Tenerife Airport Disaster - Flight History

Flight History

For both planes, Tenerife was an unscheduled stop. Their destination was Gran Canaria International Airport (also known as Las Palmas Airport), serving Las Palmas on the nearby island of Gran Canaria. Both are in the Canary Islands, an autonomous community of Spain located in the Atlantic Ocean off the south west coast of Morocco.

Pan Am Flight 1736 had taken off from Los Angeles International Airport with an intermediate stop at New York's John F. Kennedy International Airport. The aircraft was a Boeing 747–121, registration N736PA, named "Clipper Victor". Of the 380 passengers (mostly in retirement age, but also including two children), 14 had boarded in New York, where the crew was also changed. The new crew consisted of Captain Victor Grubbs, First Officer Robert Bragg, and Flight Engineer George Warns; there were 13 other crew members. The same aircraft had operated the inaugural 747 commercial flight on January 22, 1970.

KLM Flight 4805, a charter flight for Holland International Travel Group, N.V. from the Netherlands, had taken off four hours before from Amsterdam Airport Schiphol.

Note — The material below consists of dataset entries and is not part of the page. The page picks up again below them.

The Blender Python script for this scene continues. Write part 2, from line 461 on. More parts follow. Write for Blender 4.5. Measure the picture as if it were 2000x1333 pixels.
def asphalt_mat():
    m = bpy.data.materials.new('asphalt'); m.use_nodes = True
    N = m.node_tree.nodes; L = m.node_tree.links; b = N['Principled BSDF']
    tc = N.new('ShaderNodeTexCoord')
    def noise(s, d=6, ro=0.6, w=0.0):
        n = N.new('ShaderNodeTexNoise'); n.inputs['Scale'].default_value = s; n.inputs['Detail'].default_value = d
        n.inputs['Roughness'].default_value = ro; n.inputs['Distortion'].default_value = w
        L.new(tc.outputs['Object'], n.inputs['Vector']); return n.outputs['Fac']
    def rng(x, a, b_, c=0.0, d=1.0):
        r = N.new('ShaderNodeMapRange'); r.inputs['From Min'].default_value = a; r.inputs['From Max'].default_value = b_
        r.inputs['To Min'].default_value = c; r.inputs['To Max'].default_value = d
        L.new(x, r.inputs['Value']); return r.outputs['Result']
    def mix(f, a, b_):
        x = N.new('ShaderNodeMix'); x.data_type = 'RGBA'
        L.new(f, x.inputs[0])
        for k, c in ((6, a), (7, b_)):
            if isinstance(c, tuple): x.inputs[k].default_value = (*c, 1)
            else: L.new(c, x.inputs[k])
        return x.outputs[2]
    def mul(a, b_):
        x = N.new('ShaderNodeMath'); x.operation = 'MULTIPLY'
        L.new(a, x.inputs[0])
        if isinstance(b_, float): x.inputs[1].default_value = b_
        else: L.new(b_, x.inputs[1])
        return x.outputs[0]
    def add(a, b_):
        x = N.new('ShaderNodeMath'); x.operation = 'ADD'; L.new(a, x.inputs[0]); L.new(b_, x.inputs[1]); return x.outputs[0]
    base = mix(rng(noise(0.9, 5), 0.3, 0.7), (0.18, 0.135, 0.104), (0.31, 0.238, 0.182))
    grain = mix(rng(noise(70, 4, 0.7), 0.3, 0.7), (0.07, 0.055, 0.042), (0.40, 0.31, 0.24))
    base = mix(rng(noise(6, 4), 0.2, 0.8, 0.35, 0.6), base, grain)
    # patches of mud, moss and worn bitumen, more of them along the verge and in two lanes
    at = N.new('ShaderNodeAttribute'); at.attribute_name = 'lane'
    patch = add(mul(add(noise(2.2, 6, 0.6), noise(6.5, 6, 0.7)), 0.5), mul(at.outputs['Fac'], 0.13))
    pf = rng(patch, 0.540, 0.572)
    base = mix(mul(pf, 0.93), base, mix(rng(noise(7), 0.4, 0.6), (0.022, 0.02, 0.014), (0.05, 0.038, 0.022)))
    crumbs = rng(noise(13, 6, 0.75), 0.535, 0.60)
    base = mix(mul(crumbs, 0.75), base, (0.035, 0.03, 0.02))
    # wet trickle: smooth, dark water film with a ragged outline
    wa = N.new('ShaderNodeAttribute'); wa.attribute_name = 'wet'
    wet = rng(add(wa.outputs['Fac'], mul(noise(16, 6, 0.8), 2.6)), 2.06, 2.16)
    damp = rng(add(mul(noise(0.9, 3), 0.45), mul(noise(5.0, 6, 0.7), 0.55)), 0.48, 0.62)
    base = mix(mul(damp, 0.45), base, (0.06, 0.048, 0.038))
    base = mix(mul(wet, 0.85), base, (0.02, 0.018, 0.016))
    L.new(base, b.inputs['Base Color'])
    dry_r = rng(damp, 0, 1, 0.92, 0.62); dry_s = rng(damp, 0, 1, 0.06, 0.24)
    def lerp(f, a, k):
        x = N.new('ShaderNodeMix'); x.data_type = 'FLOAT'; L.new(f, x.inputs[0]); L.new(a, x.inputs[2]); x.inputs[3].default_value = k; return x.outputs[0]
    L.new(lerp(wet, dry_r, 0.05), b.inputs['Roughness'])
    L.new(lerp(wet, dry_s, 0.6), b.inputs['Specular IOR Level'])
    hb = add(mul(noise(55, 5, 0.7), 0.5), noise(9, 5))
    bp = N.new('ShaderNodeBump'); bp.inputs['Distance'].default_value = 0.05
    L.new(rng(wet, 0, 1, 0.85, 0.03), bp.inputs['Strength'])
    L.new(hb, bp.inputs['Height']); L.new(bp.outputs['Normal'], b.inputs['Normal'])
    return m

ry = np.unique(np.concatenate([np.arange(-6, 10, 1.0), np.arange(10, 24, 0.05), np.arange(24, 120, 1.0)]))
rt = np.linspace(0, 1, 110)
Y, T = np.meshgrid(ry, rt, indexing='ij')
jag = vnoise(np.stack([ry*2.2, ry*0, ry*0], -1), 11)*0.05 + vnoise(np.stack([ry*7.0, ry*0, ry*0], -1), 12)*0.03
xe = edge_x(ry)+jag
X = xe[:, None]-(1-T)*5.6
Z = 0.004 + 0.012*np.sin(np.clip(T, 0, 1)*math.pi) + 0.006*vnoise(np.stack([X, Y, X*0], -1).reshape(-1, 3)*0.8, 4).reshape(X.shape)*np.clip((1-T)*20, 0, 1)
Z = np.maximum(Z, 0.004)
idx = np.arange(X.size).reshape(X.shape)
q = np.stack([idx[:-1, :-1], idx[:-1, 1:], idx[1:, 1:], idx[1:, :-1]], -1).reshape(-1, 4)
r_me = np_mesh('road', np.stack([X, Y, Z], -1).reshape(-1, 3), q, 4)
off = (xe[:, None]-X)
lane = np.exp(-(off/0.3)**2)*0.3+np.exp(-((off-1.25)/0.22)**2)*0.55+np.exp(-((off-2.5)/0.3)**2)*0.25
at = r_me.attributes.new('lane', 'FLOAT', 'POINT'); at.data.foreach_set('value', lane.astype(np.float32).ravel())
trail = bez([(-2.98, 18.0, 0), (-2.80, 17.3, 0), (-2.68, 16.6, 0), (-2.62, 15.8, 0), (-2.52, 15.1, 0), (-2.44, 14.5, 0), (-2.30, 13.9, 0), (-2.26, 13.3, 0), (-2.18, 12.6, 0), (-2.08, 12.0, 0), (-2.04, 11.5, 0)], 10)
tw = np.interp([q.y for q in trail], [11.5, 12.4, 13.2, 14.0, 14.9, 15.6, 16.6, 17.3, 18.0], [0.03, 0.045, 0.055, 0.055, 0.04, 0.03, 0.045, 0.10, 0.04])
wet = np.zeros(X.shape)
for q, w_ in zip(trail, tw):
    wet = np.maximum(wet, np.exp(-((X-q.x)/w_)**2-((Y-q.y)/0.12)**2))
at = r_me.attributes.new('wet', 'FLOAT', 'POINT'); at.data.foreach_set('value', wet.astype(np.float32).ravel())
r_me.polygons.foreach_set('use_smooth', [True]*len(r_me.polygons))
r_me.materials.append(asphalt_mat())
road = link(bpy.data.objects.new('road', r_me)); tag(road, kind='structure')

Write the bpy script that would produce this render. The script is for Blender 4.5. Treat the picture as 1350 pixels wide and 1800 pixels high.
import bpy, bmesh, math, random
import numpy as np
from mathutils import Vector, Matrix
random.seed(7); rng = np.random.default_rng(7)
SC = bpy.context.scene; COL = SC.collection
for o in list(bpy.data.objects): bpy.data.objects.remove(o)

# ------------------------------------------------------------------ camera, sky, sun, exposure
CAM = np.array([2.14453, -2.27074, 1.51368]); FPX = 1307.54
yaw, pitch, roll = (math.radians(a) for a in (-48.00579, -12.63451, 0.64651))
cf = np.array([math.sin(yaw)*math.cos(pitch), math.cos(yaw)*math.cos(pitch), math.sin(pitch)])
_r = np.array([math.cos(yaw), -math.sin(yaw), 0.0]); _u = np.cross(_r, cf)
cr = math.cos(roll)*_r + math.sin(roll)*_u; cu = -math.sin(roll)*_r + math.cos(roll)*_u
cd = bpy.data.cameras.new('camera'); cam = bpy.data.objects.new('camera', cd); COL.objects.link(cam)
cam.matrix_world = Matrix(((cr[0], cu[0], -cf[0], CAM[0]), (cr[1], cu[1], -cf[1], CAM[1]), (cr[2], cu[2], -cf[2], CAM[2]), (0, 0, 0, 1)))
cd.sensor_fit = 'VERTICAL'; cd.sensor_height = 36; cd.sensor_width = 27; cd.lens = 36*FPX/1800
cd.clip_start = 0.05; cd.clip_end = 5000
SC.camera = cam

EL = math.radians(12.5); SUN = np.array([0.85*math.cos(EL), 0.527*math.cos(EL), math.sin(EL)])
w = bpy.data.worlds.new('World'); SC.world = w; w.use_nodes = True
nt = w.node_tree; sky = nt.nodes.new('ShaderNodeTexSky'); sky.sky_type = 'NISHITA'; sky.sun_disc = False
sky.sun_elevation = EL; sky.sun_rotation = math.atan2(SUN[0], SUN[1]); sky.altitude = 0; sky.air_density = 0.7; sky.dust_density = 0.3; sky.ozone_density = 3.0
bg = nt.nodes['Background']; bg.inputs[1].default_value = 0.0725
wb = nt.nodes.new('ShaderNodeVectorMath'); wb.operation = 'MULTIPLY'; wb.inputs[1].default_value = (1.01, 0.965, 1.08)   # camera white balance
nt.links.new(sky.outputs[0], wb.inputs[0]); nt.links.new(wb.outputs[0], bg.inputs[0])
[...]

Its captain was Jacob Veldhuyzen van Zanten and the first officer was Klaas Meurs. The aircraft was a Boeing 747-206B, registration PH-BUF, named "Rijn (Rhine)". The KLM jet had 14 crew members and 235 passengers, including 52 children. Most of the KLM passengers were Dutch; four Germans, two Austrians and two Americans were also on the plane. After the aircraft landed at Tenerife, a Dutch tour guide named Robina van Lanschot, who lived on the island in the town of Puerto de la Cruz and wanted to see her boyfriend there that night, chose not to re-board the 747, leaving 234 passengers on board.